The three lines of climate policy today - liberal, social-democratic, and proletarian - are three ways of imagining the planet's climate future. The liberal and social-democratic lines, despite differences in instruments and language, remain within the established order: they accept the statist-capitalist system as given and attempt to "decarbonize" or regulate capitalism without addressing the logic of accumulation, the private ownership of the means of production, and the centralized command of the State. Thus, they may mitigate impacts and partially redistribute costs, but they continue to reproduce the same historical form that produces global warming and ecological destruction: intensive extraction of energy and matter, territories transformed into sacrifice zones, and the State acting as manager of this dynamic.

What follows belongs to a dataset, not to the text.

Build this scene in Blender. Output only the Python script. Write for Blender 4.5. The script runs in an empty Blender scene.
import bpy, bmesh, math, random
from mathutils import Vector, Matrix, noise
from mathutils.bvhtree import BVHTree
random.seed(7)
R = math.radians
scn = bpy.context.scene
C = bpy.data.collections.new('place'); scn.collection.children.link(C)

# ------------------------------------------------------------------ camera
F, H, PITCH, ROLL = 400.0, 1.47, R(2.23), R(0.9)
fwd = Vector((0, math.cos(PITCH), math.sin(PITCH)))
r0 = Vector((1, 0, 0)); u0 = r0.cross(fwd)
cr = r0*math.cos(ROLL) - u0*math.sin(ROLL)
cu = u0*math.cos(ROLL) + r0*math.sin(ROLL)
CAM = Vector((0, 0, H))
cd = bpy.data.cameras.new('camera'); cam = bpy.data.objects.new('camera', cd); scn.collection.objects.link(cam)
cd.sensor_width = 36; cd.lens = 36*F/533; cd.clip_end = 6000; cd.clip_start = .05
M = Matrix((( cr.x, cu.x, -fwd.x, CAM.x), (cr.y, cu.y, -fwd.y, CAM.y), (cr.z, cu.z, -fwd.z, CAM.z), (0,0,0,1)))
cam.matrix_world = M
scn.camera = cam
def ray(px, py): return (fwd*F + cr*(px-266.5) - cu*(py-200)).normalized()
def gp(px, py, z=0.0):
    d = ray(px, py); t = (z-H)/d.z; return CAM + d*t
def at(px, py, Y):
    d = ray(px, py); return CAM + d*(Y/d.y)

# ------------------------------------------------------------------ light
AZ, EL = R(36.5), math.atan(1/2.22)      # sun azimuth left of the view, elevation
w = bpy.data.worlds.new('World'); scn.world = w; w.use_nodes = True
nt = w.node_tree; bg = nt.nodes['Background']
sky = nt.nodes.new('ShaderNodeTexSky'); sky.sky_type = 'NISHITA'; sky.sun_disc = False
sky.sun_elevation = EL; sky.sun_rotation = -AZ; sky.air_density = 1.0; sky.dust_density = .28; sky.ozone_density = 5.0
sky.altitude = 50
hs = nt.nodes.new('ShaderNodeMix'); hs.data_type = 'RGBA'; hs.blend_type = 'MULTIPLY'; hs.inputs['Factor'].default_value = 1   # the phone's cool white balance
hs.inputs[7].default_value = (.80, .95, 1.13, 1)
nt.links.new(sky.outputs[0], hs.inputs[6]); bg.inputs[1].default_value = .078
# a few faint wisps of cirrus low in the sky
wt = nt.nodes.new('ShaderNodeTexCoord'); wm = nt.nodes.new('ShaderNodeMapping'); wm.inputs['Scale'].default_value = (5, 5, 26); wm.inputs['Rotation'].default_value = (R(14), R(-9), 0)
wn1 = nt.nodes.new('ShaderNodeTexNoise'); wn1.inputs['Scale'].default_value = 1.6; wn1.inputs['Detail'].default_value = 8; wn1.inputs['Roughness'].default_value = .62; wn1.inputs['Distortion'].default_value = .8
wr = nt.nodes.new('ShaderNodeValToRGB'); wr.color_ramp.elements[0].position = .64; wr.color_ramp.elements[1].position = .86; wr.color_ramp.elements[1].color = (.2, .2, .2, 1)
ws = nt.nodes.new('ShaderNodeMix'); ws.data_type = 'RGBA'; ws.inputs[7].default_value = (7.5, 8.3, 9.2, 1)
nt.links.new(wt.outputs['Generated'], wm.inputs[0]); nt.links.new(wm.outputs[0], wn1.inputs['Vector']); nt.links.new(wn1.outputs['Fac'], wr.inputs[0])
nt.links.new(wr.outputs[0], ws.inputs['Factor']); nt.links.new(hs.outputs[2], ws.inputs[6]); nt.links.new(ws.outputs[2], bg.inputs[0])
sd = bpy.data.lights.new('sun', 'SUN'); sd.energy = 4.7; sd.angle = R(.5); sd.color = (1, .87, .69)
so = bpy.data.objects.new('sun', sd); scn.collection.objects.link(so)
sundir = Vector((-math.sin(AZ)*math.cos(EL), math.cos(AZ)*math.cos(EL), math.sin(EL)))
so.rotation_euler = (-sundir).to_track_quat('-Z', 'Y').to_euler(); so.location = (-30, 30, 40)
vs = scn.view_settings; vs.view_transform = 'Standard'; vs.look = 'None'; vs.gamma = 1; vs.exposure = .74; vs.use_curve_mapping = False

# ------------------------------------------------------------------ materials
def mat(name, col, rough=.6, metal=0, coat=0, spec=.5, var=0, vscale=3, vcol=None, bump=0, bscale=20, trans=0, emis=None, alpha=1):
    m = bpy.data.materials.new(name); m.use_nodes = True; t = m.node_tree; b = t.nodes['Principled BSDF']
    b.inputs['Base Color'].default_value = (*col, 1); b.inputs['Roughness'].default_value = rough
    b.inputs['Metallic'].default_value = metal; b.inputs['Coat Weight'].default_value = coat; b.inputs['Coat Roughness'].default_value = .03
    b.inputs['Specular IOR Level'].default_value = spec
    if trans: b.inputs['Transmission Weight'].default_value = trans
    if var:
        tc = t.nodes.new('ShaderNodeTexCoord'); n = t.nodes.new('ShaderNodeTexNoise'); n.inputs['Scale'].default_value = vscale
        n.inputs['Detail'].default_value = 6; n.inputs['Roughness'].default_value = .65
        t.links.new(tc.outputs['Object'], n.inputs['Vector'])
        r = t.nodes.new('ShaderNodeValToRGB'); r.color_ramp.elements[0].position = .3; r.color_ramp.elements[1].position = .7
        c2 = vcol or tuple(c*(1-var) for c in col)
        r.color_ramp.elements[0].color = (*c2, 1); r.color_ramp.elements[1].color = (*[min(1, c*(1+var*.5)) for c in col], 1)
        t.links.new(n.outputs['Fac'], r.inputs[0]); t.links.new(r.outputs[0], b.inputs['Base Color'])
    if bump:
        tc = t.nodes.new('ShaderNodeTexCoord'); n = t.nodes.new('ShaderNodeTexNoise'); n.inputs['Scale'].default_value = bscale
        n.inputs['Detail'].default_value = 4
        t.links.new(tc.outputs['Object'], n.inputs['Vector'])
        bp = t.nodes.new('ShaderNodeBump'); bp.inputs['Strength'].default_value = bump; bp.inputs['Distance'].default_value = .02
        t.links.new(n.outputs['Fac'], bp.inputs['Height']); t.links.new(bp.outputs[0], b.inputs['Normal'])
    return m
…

The perspective from the working class emerges as a breaking point because it places climate directly within the context of class struggle, colonialism, imperialism, and patriarchy. Instead of simply asking "how to reduce emissions?", it asks "who decides, who pays, who benefits?", proposing a radical democratization of decisions regarding energy, land, transportation, and food; the dismantling of structurally destructive activities; and the reorganization of production and life based on collective needs and ecological limits. This materializes in climate strikes, blockades of megaprojects, the defense of territories, and experiences of ecological self-management led by workers, indigenous peoples, peasants, and urban peripheries. If statism-capitalism is the historical form that produces the crisis, then there is no sustainable climate future within it: both lines of order manage the disaster; only the proletarian breaking point opens the possibility of a minimally habitable post-capitalist and post-state world for the majority and for other forms of life.